**PROMPT**
Retype exactly what appears below from the line containing "Write a Blender" down to the line containing "return (f(r), f(g), f(b), 1)", keeping both end lines. Do not include pictures.

Records from a dataset:
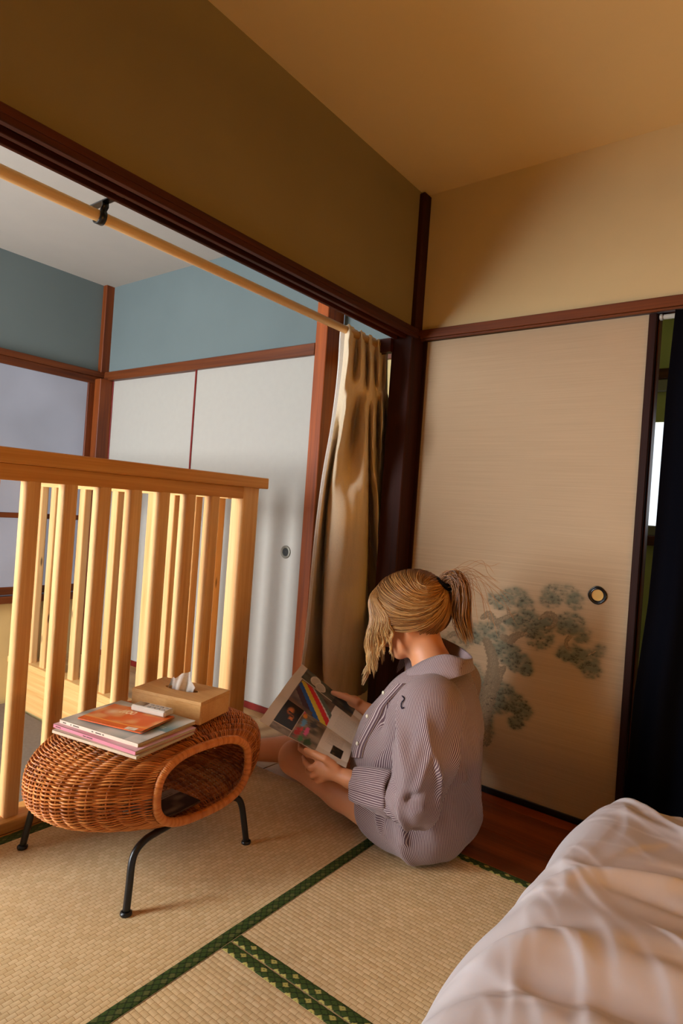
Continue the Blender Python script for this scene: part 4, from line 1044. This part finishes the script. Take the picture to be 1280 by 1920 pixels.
# --- skin
def skin_mat():
    m, nt, b = newmat('skin', 0.48, 0.4); f = noise(nt, coords(nt, (1,1,1)), 9, 4)
    a = N(nt, 'ShaderNodeAttribute', attribute_name='Col')
    t = ramp(nt, f, [(.3,(.93,.92,.91)),(.7,(1.04,1.03,1.02))]); mm = N(nt, 'ShaderNodeMixRGB', blend_type='MULTIPLY'); mm.inputs[0].default_value = 1
    nt.links.new(a.outputs['Color'], mm.inputs[1]); nt.links.new(t, mm.inputs[2]); nt.links.new(mm.outputs[0], b.inputs['Base Color'])
    b.inputs['Subsurface Weight'].default_value = .12; b.inputs['Subsurface Radius'].default_value = (.012,.005,.003); b.inputs['Subsurface Scale'].default_value = .6
    bump(nt, b, noise(nt, coords(nt, (1,1,1)), 700, 2), .06, .0004); return m
MT['skin'] = skin_mat()
SKIN = lin((212,144,100))
# legs, trunk, arms to the wrist, neck
fb = Field((-1.80,1.40,-.012), (-.66,2.06,.64), .0065)
fb.ell(Jpel+A3(0,0,-.005), (.135,.165,.11)); fb.ell(A3(-.88,1.69,.30), (.085,.12,.18), .06); fb.ell(A3(-.88,1.69,.42), (.075,.125,.10), .05)
for h_, k_, a_j, t_j in ((JhL,JkL,JaL,JtL),(JhR,JkR,JaR,JtR)):
    fb.cone(h_, h_+(k_-h_)*.55, .088, .070, .05); fb.cone(h_+(k_-h_)*.55, k_, .070, .054, .02)
    fb.ell(k_+A3(-.006,-.002,.006), (.056,.055,.054), .02)
    c1 = k_+(a_j-k_)*.33
    fb.cone(k_, c1, .050, .056, .02); fb.cone(c1, a_j, .056, .033, .02)
    fb.ell(a_j, (.036,.036,.036), .015); heel = a_j+(a_j-t_j)*.25
    fb.cone(heel+A3(0,0,-.012), t_j, .030, .024, .02); fb.cone(a_j, t_j, .034, .022, .02)
    tdir = (t_j-a_j)/np.linalg.norm(t_j-a_j); sd = np.cross(tdir, [0,0,1]); sd /= np.linalg.norm(sd)
    for q in range(5): fb.cone(t_j+sd*(-.024+.012*q), t_j+sd*(-.030+.0145*q)+tdir*(.034-.004*q), .0095, .0085, .006)
for s_, e_, w_ in ((JsL,JeL,JwL),(JsR,JeR,JwR)):
    s_ = s_+A3(-.01,0,-.03); fb.cone(s_, e_, .042, .036, .03); fb.cone(e_, e_+(w_-e_)*.6, .040, .032, .02)
fb.cone(A3(-.875,1.69,.46), Jnb, .065, .052, .04); fb.cone(Jnb-A3(0,.075,.065), Jnb+A3(0,.075,-.065), .028, .028, .04)
Vb, Fb = fb.mesh(); Vb = relax(Vb, Fb, 2, .4); Vb[:,2] = np.maximum(Vb[:,2], .002)
# head and neck
fh = Field(Hc-.17, Hc+.17, .0042)
Q = ((fh.P-Hc.astype(np.float32))@HR.astype(np.float32))
def hell(c, r, k=0.0): fh.uni(sd_ell(Q, c, r), k)
def hcone(a, b, r1, r2, k=0.0): fh.uni(sd_cone(Q, a, b, r1, r2), k)
hell((-.012,0,.018), (.097,.077,.092)); hell((.030,0,-.030), (.062,.064,.075), .03); hell((.040,0,-.085), (.040,.040,.030), .03)
hell((.062,0,-.112), (.020,.022,.016), .02)                                   # chin
for s in (-1,1):
    hcone((-.005,.058*s,-.045), (.050,.030*s,-.108), .018, .016, .025)        # jaw line
    hell((.062,.036*s,-.035), (.022,.022,.020), .02)                          # cheek
    hell((.074,.026*s,.016), (.016,.024,.008), .012)                          # brow
hcone((.088,0,.004), (.110,0,-.040), .008, .0115, .010)
for s in (-1,1): hell((.100,.010*s,-.044), (.011,.008,.007), .006)            # nostrils
hell((.094,0,-.070), (.010,.021,.0055), .006); hell((.092,0,-.080), (.010,.018,.006), .005)
for s in (-1,1):
    fh.sub(sd_ell(Q, (.096,.031*s,-.006), (.016,.017,.010)), .01); hell((.078,.031*s,-.006), (.0135,.0145,.0115), .002)
    # ear: outer shell with hollow and lobe
    hell((-.012,.076*s,-.012), (.017,.010,.030), .006); fh.sub(sd_ell(Q, (-.007,.086*s,-.008), (.008,.007,.016)), .004); hell((-.006,.075*s,-.040), (.008,.007,.010), .005)
nk = (Jnb-Hc)@HR
hcone((-.022,0,-.055), nk, .052, .056, .03); hcone(nk, nk+(A3(-.875,1.69,.46)-Jnb)@HR, .054, .06, .03)
Vh, Fh = fh.mesh(); Vh = relax(Vh, Fh, 1, .35)
lq = (Vh-Hc)@HR; ch = np.repeat(SKIN[None], len(Vh), 0)
lips = np.clip(1.3-np.hypot((lq[:,1])/.020,(lq[:,2]+.0745)/.0105),0,1)*(lq[:,0] > .075); ch = ch*(1-lips[:,None])+lin((168,78,70))*lips[:,None]
for s in (-1,1):
    br_ = np.clip(1.4-np.hypot((lq[:,1]-.030*s)/.022,(lq[:,2]-.022)/.005),0,1)*(lq[:,0] > .05); ch = ch*(1-.6*br_[:,None])+lin((110,74,40))*.6*br_[:,None]
    la = np.clip(1.4-np.hypot((lq[:,1]-.031*s)/.016,(lq[:,2]+.0125)/.0028),0,1)*(lq[:,0] > .05); ch = ch*(1-.85*la[:,None])+lin((50,30,20))*.85*la[:,None]
# hands: palm, four fingers with two bends, thumb
def hand(wrist, elbow, palm_c, knuckles, fingers, thumb, h=.0026):
    pts = np.array([wrist, palm_c]+list(knuckles)+[p for f_ in fingers for p in f_]+list(thumb))
    lo = np.minimum(pts.min(0), wrist)-.035; hi = np.maximum(pts.max(0), wrist)+.035
    f = Field(lo, hi, h)
    a = elbow+(wrist-elbow)*.55
    f.cone(a, wrist, .030, .0235); f.cone(wrist, palm_c, .0235, .024, .012)
    for k in knuckles: f.cone(palm_c+(k-palm_c)*.1, k, .0165, .0105, .014)
    for k, fg in zip(knuckles, fingers):
        ch_ = [k]+list(fg); r = [.0102,.0092,.0082,.0070]
        for i in range(len(ch_)-1): f.uni(sd_cone(f.P, ch_[i], ch_[i+1], r[i], r[i+1]), .0035 if i else .006)
    t = list(thumb); r = [.0150,.0118,.0105,.0085]
    for i in range(len(t)-1): f.uni(sd_cone(f.P, t[i], t[i+1], r[i], r[i+1]), .008 if i == 0 else .003)
    V, F = f.mesh(); V = relax(V, F, 1, .35)
    cut = (V-a)@((wrist-a)/np.linalg.norm(wrist-a)); return V, F
def q_(x, y, Y): return ony(x, y, Y)
nn_ = nN
# left hand: thumb over the near page, fingers under it
LwL = JwL
palmL = q_(622,1446,1.492)
knL = [q_(596,1420,1.482), q_(594,1436,1.476), q_(598,1449,1.478), q_(606,1459,1.484)]
fgL = [[q_(576,1414,1.488), q_(563,1404,1.500), q_(562,1396,1.520)],
       [q_(582,1440,1.470), q_(572,1430,1.482), q_(569,1419,1.508)],
       [q_(585,1454,1.474), q_(577,1446,1.486), q_(575,1436,1.512)],
       [q_(596,1464,1.482), q_(586,1459,1.490), q_(584,1450,1.512)]]
thL = [q_(630,1440,1.488), q_(610,1424,1.472), q_(590,1414,1.470), q_(574,1407,1.478)]
V1, F1 = hand(LwL, JeL, palmL, knL, fgL, thL)
# right hand: far page edge between thumb and fingers
palmR = q_(664,1318,1.818)
knR = [q_(648,1305,1.832), q_(648,1312,1.842), q_(652,1320,1.846), q_(658,1328,1.846)]
fgR = [[q_(634,1302,1.838), q_(622,1303,1.832), q_(620,1309,1.815)],
       [q_(634,1310,1.848), q_(624,1314,1.842), q_(624,1320,1.822)],
       [q_(640,1320,1.852), q_(632,1325,1.846), q_(632,1331,1.826)],
       [q_(648,1329,1.852), q_(642,1334,1.846), q_(643,1339,1.828)]]
thR = [q_(668,1316,1.806), q_(652,1309,1.792), q_(636,1303,1.782), q_(624,1299,1.786)]
V2, F2 = hand(JwR, JeR, palmR, knR, fgR, thR)
nb, nh, n1_ = len(Vb), len(Vh), len(V1)
body = mesh('body', np.concatenate([Vb,Vh,V1,V2]), np.concatenate([Fb,Fh+nb,F1+nb+nh,F2+nb+nh+n1_]), MT['skin'], per, True,
     col=np.concatenate([np.repeat(SKIN[None],nb,0), ch, np.repeat(SKIN[None],n1_,0), np.repeat(SKIN[None],len(V2),0)]))
# fingernails of the two thumbs and near fingers
MT['nail'] = plain('nail', (224,170,148), .25, .5)
def nail(tip, prev, out, r=.0052):
    d = tip-prev; d /= np.linalg.norm(d); o = out-d*(out@d); o /= np.linalg.norm(o); s = np.cross(d, o); a = np.arange(10)/10*2*math.pi
    V = [tip+o*.0074]+[tip+o*(.0070-.0012)+d*(r*1.25*math.cos(t))+s*(r*math.sin(t)) for t in a]
    mesh('nail', V, [(0,1+i,1+(i+1) % 10) for i in range(10)], MT['nail'], body, True)
nail(thL[3], thL[2], nN); nail(thR[3], thR[2], nF)
for f_ in fgL: nail(f_[2], f_[1], -nN+A3(0,-.4,0), .0044)

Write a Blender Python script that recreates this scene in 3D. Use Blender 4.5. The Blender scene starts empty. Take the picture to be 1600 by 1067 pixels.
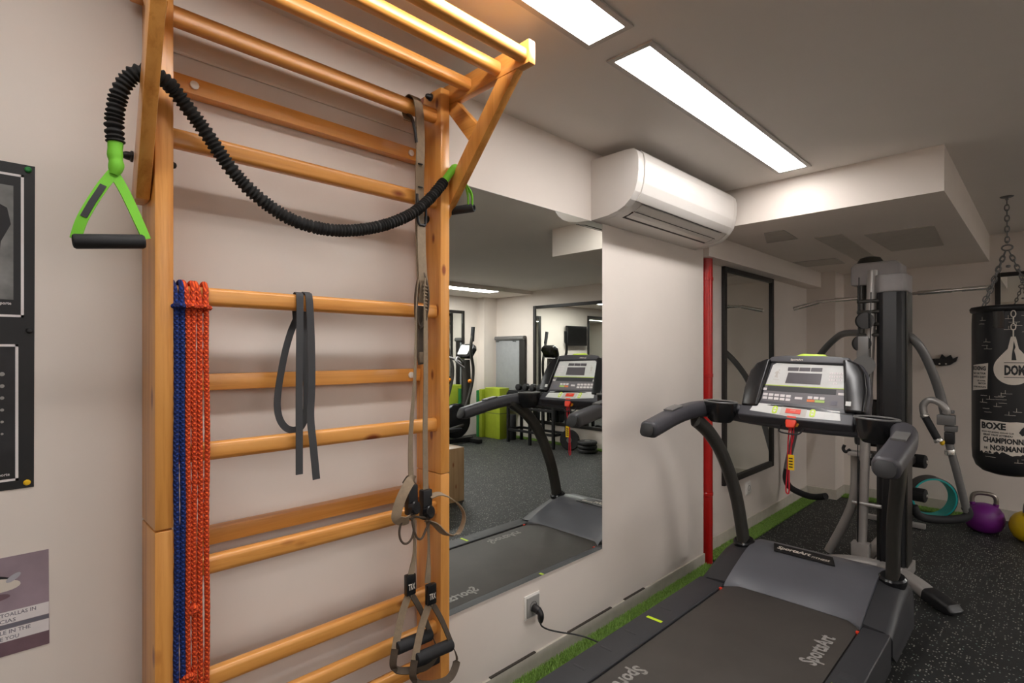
import bpy, bmesh, math, random
from math import sin, cos, pi, radians
from mathutils import Vector, Matrix, noise
random.seed(7)
S = bpy.context.scene
C = S.collection
# ---------------------------------------------------------------- camera, world, exposure
cam_d = bpy.data.cameras.new('camera')
cam = bpy.data.objects.new('camera', cam_d); C.objects.link(cam)
cam.location = (1.6, 0.0, 1.42)
cam.rotation_euler = (radians(90), 0, radians(45.31))
cam_d.sensor_width = 36.0
cam_d.lens = 828.0/1600*36.0
cam_d.shift_y = (550-533.5)/1600.0
cam_d.clip_start = 0.02
S.camera = cam
w = bpy.data.worlds.new('world'); S.world = w; w.use_nodes = True
w.node_tree.nodes['Background'].inputs['Color'].default_value = (1.0, 0.95, 0.9, 1)
w.node_tree.nodes['Background'].inputs['Strength'].default_value = 0.02
S.view_settings.view_transform = 'Standard'
S.view_settings.look = 'None'
S.view_settings.exposure = 1.52
S.view_settings.gamma = 1.0
S.view_settings.use_curve_mapping = False
PANEL = 8.6          # radiance of the ceiling light diffusers
LIGHT_COL = (1.0, 0.97, 0.95)

# ---------------------------------------------------------------- materials
def srgb(r, g, b):
    f = lambda v: (v/255/12.92) if v/255 <= 0.04045 else ((v/255+0.055)/1.055)**2.4
    return (f(r), f(g), f(b), 1)

class NT:
    def __init__(s, name):
        s.m = bpy.data.materials.new(name); s.m.use_nodes = True
        s.t = s.m.node_tree; s.b = s.t.nodes['Principled BSDF']
    def n(s, typ, **kw):
        nd = s.t.nodes.new(typ)
        for k, v in kw.items():
            if k in nd.inputs: nd.inputs[k].default_value = v
            else: setattr(nd, k, v)
        return nd
    def l(s, a, b): s.t.links.new(a, b)
    def coords(s, scale=(1, 1, 1), rot=(0, 0, 0)):
        tc = s.n('ShaderNodeTexCoord'); mp = s.n('ShaderNodeMapping')
        mp.inputs['Scale'].default_value = scale; mp.inputs['Rotation'].default_value = rot
        s.l(tc.outputs['Object'], mp.inputs['Vector']); return mp.outputs['Vector']
    def ramp(s, fac, stops):
        r = s.n('ShaderNodeValToRGB'); e = r.color_ramp.elements
        while len(e) < len(stops): e.new(0.5)
        for i, (p, c) in enumerate(stops): e[i].position = p; e[i].color = c
        s.l(fac, r.inputs['Fac']); return r.outputs['Color']
    def bump(s, h, strength=0.2, dist=0.002):
        bp = s.n('ShaderNodeBump', Strength=strength, Distance=dist)
        s.l(h, bp.inputs['Height']); s.l(bp.outputs['Normal'], s.b.inputs['Normal'])

def mat(name, rgb, rough=0.5, metal=0.0, var=0.06, vscale=12.0, bump=0.0, bscale=200.0, spec=0.5, coat=0.0):
    k = NT(name); c = srgb(*rgb)
    v = k.coords()
    nz = k.n('ShaderNodeTexNoise', Scale=vscale, Detail=4.0, Roughness=0.6); k.l(v, nz.inputs['Vector'])
    lo = tuple(max(0, x*(1-var)) for x in c[:3])+(1,); hi = tuple(min(1, x*(1+var)) for x in c[:3])+(1,)
    k.l(k.ramp(nz.outputs['Fac'], [(0.3, lo), (0.7, hi)]), k.b.inputs['Base Color'])
    k.b.inputs['Roughness'].default_value = rough; k.b.inputs['Metallic'].default_value = metal
    k.b.inputs['Specular IOR Level'].default_value = spec
    if coat: k.b.inputs['Coat Weight'].default_value = coat; k.b.inputs['Coat Roughness'].default_value = 0.15
    if bump:
        n2 = k.n('ShaderNodeTexNoise', Scale=bscale, Detail=2.0); k.l(v, n2.inputs['Vector'])
        k.bump(n2.outputs['Fac'], bump, 0.001)
    return k.m

def wood(name, axis, dark=(190, 119, 46), light=(222, 155, 76), kn=(0.06, 0.14), ks=9):
    k = NT(name)
    sc = [26, 26, 26]; sc[axis] = 1.3
    v = k.coords(tuple(sc))
    n1 = k.n('ShaderNodeTexNoise', Scale=1.0, Detail=6.0, Roughness=0.65, Distortion=0.6); k.l(v, n1.inputs['Vector'])
    base = k.ramp(n1.outputs['Fac'], [(0.30, srgb(*dark)), (0.52, srgb(*light)), (0.75, srgb(light[0]+8, light[1]+10, light[2]+12))])
    sk = [ks]*3; sk[axis] = ks*0.45
    v2 = k.coords(tuple(sk))
    vo = k.n('ShaderNodeTexVoronoi', Scale=1.0); k.l(v2, vo.inputs['Vector'])
    knot = k.ramp(vo.outputs['Distance'], [(kn[0], (1, 1, 1, 1)), (kn[1], (0, 0, 0, 1))])
    mx = k.n('ShaderNodeMix', data_type='RGBA'); k.l(knot, mx.inputs[0])
    k.l(base, mx.inputs[6]); mx.inputs[7].default_value = srgb(140, 66, 24)
    k.l(mx.outputs[2], k.b.inputs['Base Color'])
    k.b.inputs['Roughness'].default_value = 0.34
    k.b.inputs['Coat Weight'].default_value = 0.35; k.b.inputs['Coat Roughness'].default_value = 0.22
    k.bump(n1.outputs['Fac'], 0.12, 0.001)
    return k.m

def emis(name, rgb, strength):
    k = NT(name); k.b.inputs['Base Color'].default_value = (0.8, 0.8, 0.8, 1)
    k.b.inputs['Emission Color'].default_value = (*rgb, 1); k.b.inputs['Emission Strength'].default_value = strength
    return k.m

def speckled(name):
    k = NT(name); v = k.coords()
    vo = k.n('ShaderNodeTexVoronoi', Scale=95.0, Randomness=1.0); k.l(v, vo.inputs['Vector'])
    sep = k.n('ShaderNodeSeparateColor'); k.l(vo.outputs['Color'], sep.inputs['Color'])
    near = k.n('ShaderNodeMath', operation='LESS_THAN'); k.l(vo.outputs['Distance'], near.inputs[0]); near.inputs[1].default_value = 0.33
    some = k.n('ShaderNodeMath', operation='GREATER_THAN'); k.l(sep.outputs['Red'], some.inputs[0]); some.inputs[1].default_value = 0.72
    both = k.n('ShaderNodeMath', operation='MULTIPLY'); k.l(near.outputs[0], both.inputs[0]); k.l(some.outputs[0], both.inputs[1])
    nz = k.n('ShaderNodeTexNoise', Scale=6.0, Detail=6.0); k.l(v, nz.inputs['Vector'])
    base = k.ramp(nz.outputs['Fac'], [(0.3, srgb(26, 27, 27)), (0.7, srgb(38, 39, 39))])
    fl = k.ramp(sep.outputs['Green'], [(0.0, srgb(150, 152, 140)), (0.6, srgb(190, 188, 176)), (1.0, srgb(120, 150, 140))])
    mx = k.n('ShaderNodeMix', data_type='RGBA'); k.l(both.outputs[0], mx.inputs[0]); k.l(base, mx.inputs[6]); k.l(fl, mx.inputs[7])
    k.l(mx.outputs[2], k.b.inputs['Base Color']); k.b.inputs['Roughness'].default_value = 0.62
    n2 = k.n('ShaderNodeTexNoise', Scale=260.0); k.l(v, n2.inputs['Vector']); k.bump(n2.outputs['Fac'], 0.35, 0.002)
    return k.m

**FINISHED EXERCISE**
Write a Blender Python script that recreates this scene in 3D. Use Blender 4.5. The Blender scene starts empty. Take the picture to be 1600 by 1067 pixels.
import bpy, bmesh, math, random
from math import sin, cos, pi, radians
from mathutils import Vector, Matrix, noise
random.seed(7)
S = bpy.context.scene
C = S.collection
# ---------------------------------------------------------------- camera, world, exposure
cam_d = bpy.data.cameras.new('camera')
cam = bpy.data.objects.new('camera', cam_d); C.objects.link(cam)
cam.location = (1.6, 0.0, 1.42)
cam.rotation_euler = (radians(90), 0, radians(45.31))
cam_d.sensor_width = 36.0
cam_d.lens = 828.0/1600*36.0
cam_d.shift_y = (550-533.5)/1600.0
cam_d.clip_start = 0.02
S.camera = cam
w = bpy.data.worlds.new('world'); S.world = w; w.use_nodes = True
w.node_tree.nodes['Background'].inputs['Color'].default_value = (1.0, 0.95, 0.9, 1)
w.node_tree.nodes['Background'].inputs['Strength'].default_value = 0.02
S.view_settings.view_transform = 'Standard'
S.view_settings.look = 'None'
S.view_settings.exposure = 1.52
S.view_settings.gamma = 1.0
S.view_settings.use_curve_mapping = False
PANEL = 8.6          # radiance of the ceiling light diffusers
LIGHT_COL = (1.0, 0.97, 0.95)

# ---------------------------------------------------------------- materials
def srgb(r, g, b):
    f = lambda v: (v/255/12.92) if v/255 <= 0.04045 else ((v/255+0.055)/1.055)**2.4
    return (f(r), f(g), f(b), 1)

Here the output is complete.